The first is that businessmen, not politicians, know how to create jobs. No. Businessmen, God love them, know how to create profits. One of the primary ways businessmen maximize profit is by hiring as few people as they can and paying them as little as possible.
Isthmus columnist Bill Lueders once wrote: “Profit, honestly defined, is the difference between what workers earn and what they get paid.”
That is what’s behind the current wave of employer-extorted contracts allowing the hiring of “casual workers” at drastically reduced pay and no benefits.
During this campaign, we’ve learned how Johnson maximized his own profits by employing prison labor and paying some of his employees so little they receive BadgerCare, taxpayer-funded health insurance for the working poor and unemployed.
The other pillars of Johnson’s campaign are “the economic stimulus failed” and “health care reform is a budget-buster.”
Both statements are false. The stimulus bill prevented a second Great Depression and stopped 3.5 million more people from losing their jobs. The nonpartisan Congressional Budget Office estimated the health care law would save $138 billion the first 10 years and $1.2 trillion the second.

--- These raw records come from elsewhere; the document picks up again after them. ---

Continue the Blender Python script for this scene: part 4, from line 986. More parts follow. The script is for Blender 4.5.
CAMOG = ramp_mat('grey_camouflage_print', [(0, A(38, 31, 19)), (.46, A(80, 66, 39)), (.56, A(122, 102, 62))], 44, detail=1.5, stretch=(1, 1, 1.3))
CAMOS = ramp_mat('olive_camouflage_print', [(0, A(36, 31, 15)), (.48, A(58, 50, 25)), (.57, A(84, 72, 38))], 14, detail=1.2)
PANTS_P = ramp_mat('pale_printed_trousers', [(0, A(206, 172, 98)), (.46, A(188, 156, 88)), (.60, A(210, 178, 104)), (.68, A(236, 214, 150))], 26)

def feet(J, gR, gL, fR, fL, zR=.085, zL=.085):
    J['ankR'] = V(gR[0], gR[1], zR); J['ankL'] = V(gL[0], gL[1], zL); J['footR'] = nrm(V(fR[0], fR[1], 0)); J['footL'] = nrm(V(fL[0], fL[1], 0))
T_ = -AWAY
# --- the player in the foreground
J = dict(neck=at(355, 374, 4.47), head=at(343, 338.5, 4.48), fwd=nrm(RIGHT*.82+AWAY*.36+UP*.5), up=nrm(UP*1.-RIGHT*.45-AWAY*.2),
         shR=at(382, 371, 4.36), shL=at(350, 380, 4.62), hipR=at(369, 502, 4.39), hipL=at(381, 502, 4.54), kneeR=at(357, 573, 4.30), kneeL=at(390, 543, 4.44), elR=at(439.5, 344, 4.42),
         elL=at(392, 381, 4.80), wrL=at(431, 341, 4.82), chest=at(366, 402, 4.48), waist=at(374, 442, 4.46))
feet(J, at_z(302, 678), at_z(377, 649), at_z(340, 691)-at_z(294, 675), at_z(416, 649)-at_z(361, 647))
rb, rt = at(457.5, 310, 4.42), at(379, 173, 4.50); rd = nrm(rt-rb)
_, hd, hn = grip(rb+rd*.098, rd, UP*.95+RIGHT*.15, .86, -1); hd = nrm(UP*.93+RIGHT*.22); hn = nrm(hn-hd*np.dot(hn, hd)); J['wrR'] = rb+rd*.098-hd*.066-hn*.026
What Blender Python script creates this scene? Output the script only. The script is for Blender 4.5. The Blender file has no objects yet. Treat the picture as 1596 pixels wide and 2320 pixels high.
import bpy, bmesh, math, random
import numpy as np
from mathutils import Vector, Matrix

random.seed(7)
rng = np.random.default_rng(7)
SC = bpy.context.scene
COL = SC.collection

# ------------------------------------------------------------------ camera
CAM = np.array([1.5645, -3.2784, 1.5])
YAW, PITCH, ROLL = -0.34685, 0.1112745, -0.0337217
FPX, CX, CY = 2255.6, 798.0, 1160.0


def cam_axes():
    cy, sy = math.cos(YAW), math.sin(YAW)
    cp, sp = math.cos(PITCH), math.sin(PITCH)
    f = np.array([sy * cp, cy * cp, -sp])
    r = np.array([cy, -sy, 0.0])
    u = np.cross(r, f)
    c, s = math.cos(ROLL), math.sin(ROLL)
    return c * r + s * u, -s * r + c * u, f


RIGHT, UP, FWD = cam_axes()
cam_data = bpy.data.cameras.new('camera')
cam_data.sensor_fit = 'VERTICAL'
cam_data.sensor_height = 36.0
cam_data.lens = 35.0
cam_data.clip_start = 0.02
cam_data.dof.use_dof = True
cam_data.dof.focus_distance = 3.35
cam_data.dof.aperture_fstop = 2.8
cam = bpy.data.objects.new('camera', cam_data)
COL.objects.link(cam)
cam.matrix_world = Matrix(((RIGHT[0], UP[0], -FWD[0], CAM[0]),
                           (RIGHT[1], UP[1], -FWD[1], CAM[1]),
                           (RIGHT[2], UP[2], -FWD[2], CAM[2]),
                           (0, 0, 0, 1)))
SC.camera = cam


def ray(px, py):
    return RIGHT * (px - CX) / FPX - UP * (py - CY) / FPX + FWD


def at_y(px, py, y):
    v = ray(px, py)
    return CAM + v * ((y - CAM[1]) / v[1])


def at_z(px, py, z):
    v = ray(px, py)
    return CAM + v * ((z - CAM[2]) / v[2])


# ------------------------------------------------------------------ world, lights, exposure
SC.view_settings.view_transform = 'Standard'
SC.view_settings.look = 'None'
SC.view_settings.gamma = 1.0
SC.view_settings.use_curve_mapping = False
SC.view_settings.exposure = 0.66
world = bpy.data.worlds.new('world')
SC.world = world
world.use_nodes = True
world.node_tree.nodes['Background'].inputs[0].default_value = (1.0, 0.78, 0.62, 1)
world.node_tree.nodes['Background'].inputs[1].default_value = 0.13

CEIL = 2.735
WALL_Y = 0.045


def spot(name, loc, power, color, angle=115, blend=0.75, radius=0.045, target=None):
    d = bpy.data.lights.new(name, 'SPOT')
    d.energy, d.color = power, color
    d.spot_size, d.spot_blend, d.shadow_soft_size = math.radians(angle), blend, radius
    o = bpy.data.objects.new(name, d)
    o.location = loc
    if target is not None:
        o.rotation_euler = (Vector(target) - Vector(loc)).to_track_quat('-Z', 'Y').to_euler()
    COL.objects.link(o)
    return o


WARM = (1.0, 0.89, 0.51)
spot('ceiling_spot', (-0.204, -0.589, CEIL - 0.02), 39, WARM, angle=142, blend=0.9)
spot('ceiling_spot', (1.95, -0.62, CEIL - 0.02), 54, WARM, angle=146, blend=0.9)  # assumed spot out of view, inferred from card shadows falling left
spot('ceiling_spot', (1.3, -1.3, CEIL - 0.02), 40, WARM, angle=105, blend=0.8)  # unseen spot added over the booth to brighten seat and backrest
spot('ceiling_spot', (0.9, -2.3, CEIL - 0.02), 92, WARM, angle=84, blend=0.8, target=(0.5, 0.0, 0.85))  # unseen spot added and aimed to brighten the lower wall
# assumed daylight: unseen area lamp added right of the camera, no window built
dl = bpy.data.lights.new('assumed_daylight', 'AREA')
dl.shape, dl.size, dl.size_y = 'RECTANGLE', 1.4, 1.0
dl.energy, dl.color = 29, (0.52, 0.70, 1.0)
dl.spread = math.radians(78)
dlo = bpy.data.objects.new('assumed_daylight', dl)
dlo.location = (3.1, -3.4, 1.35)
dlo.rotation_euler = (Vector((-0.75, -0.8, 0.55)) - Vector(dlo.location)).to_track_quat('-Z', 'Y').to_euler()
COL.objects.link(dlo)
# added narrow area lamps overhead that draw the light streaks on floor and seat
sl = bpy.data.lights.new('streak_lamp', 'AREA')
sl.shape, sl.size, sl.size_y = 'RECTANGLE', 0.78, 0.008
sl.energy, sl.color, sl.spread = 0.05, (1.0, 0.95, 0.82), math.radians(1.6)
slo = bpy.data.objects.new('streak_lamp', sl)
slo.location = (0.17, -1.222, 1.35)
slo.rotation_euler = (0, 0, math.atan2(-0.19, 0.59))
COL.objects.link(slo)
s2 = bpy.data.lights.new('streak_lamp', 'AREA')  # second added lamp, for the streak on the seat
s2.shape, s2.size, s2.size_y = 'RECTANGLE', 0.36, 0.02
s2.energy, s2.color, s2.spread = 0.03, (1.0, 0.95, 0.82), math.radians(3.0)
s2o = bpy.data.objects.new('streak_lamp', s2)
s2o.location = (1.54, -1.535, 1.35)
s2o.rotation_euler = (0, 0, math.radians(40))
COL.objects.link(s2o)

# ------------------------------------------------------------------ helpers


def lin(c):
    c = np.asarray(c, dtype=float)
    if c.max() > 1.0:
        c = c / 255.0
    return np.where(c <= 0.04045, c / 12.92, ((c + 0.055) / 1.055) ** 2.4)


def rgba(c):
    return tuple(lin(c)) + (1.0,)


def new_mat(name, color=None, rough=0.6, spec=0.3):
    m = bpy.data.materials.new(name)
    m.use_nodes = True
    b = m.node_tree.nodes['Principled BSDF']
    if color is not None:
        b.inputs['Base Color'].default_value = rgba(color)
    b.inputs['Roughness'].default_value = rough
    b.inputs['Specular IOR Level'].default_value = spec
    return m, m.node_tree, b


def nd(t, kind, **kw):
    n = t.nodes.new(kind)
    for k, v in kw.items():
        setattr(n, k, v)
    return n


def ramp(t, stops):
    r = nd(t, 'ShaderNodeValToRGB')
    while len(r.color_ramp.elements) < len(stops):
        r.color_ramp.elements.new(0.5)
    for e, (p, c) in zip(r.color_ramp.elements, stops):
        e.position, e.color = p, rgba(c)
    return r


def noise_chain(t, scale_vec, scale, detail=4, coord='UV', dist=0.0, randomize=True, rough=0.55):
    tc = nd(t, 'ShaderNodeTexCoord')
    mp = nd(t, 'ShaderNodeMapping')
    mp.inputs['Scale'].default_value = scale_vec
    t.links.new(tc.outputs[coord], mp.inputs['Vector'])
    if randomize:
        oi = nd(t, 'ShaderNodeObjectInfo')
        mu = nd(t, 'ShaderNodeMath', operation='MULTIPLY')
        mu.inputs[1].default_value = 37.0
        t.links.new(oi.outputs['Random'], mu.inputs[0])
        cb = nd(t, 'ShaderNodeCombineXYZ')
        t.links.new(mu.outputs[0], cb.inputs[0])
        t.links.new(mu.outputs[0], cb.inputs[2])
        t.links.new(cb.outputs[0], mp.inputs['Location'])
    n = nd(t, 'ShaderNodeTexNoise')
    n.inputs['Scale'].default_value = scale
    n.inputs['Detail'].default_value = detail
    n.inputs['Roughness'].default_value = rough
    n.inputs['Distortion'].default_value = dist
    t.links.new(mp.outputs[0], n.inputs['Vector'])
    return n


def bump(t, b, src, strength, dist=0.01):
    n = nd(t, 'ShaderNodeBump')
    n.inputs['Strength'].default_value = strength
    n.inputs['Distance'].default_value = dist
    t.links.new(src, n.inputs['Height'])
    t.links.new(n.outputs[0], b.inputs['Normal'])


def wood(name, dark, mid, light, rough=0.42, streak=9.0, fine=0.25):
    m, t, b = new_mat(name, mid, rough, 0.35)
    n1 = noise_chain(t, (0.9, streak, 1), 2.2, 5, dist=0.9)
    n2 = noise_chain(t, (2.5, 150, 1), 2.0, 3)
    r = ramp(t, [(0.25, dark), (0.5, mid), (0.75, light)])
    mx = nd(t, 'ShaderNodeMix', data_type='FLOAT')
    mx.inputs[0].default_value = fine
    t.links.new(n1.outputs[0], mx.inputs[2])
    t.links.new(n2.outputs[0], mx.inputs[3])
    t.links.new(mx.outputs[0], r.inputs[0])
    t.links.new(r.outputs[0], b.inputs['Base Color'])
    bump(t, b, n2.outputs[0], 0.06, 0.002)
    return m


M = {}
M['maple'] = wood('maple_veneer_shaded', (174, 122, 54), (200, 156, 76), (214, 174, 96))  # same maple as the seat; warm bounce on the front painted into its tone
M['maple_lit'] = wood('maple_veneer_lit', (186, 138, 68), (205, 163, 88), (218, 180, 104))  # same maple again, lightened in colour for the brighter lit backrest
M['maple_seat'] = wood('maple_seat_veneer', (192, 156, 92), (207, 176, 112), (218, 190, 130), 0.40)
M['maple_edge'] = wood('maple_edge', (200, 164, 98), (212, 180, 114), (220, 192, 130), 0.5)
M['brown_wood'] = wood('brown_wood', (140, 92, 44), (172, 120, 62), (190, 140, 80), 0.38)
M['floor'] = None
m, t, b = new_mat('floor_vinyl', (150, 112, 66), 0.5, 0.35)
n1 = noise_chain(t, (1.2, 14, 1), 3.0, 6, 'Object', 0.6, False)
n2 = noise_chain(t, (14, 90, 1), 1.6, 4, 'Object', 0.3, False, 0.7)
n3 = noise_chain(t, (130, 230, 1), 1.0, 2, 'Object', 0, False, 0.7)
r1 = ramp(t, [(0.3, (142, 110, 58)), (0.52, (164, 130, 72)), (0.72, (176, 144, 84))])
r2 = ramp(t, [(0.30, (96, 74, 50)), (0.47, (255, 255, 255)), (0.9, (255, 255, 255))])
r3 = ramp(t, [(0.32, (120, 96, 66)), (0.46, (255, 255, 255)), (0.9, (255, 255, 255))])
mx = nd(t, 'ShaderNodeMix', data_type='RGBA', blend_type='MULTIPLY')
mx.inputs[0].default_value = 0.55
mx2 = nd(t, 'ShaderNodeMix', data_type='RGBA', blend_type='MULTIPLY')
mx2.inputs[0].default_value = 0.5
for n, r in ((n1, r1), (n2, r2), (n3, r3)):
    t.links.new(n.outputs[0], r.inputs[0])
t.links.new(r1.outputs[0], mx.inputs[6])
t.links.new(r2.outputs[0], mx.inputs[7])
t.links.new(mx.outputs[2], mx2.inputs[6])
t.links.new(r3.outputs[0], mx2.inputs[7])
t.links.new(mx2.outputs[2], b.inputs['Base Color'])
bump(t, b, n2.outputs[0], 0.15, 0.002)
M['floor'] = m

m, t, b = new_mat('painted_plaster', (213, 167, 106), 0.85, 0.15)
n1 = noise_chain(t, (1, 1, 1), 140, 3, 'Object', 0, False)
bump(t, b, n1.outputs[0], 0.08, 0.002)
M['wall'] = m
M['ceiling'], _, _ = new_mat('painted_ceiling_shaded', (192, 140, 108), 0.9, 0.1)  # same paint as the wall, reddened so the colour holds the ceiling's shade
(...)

If Johnson succeeded in repealing health care reform, as he wants, he would exorbitantly increase the federal deficit he rails against.
Swooning for the Rich
The cruelest irony would be for Sen. Russ Feingold, a progressive populist in the mold of Wisconsin icon Robert La Follette, to be defeated by a millionaire businessman in the mold of Fighting Bob’s rapacious, robber-baron enemies.